On the other hand, they wrote that bears would say that Meta’s year of efficiency is over, with higher capex expected in 2024 compared to 2023 driven by investments across its data centres and servers, likely the start of a new capex cycle around GenAI and the Metaverse.

“[There will be a] higher cost base in '24 as a result of resumption in hiring, more expensive heads, and running a larger infrastructure footprint, with potential for the formal guidance next quarter to move costs higher [and] an uptick in investment around the Metaverse with deep skepticism around return on invested capital here,” they wrote.

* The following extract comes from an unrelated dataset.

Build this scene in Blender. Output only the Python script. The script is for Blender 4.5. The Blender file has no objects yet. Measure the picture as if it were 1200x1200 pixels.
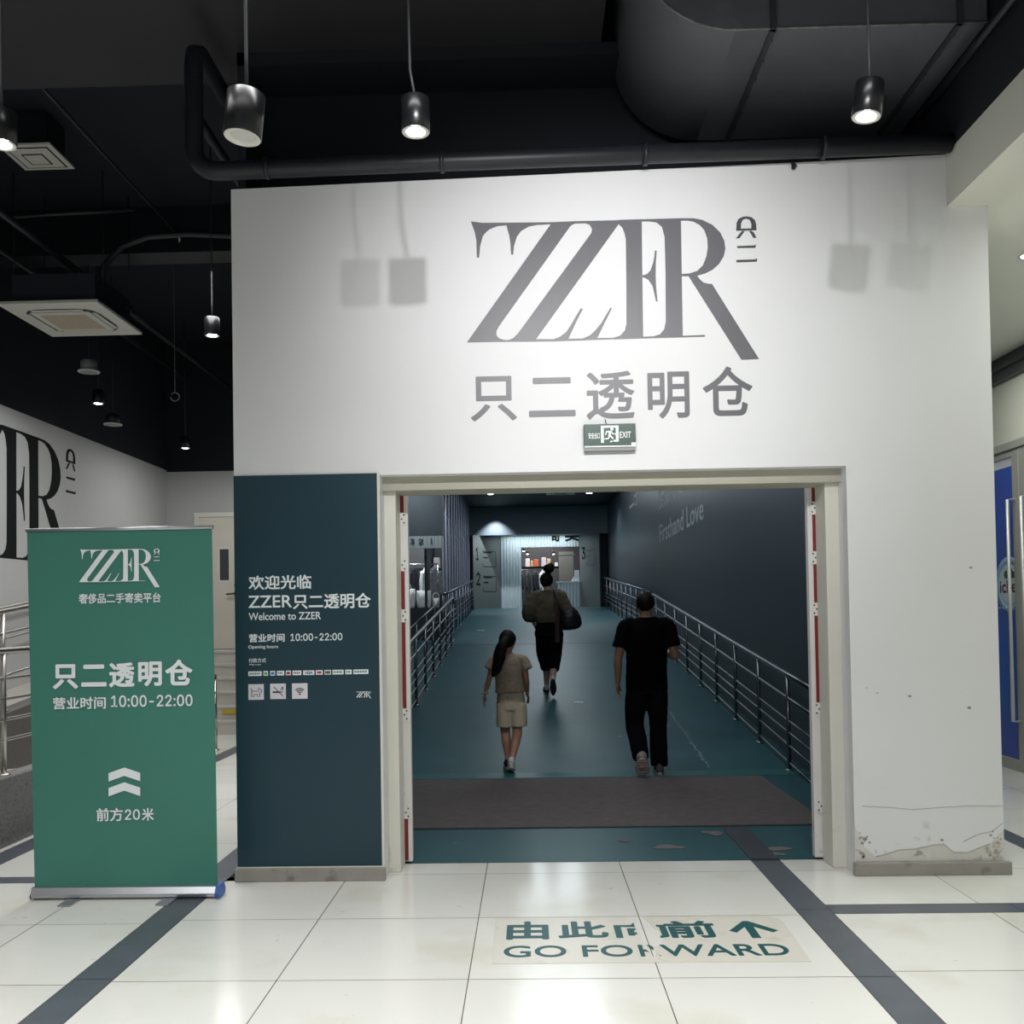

On Threads, the analysts said bears would argue that the product was not fully fleshed out and there remains uncertainty around how scaling it will impact Meta’s broader ecosystem.

“We see bears expecting 12%/12% revenue growth in '23/'24E, 34% operating margins, implying $15.40 of '24E EPS, which on 16 times multiple equates to $250 per share or 22% downside from the current price,” the analysts wrote.

Meta shares had added 5.6% at US$315.36 on Thursday afternoon.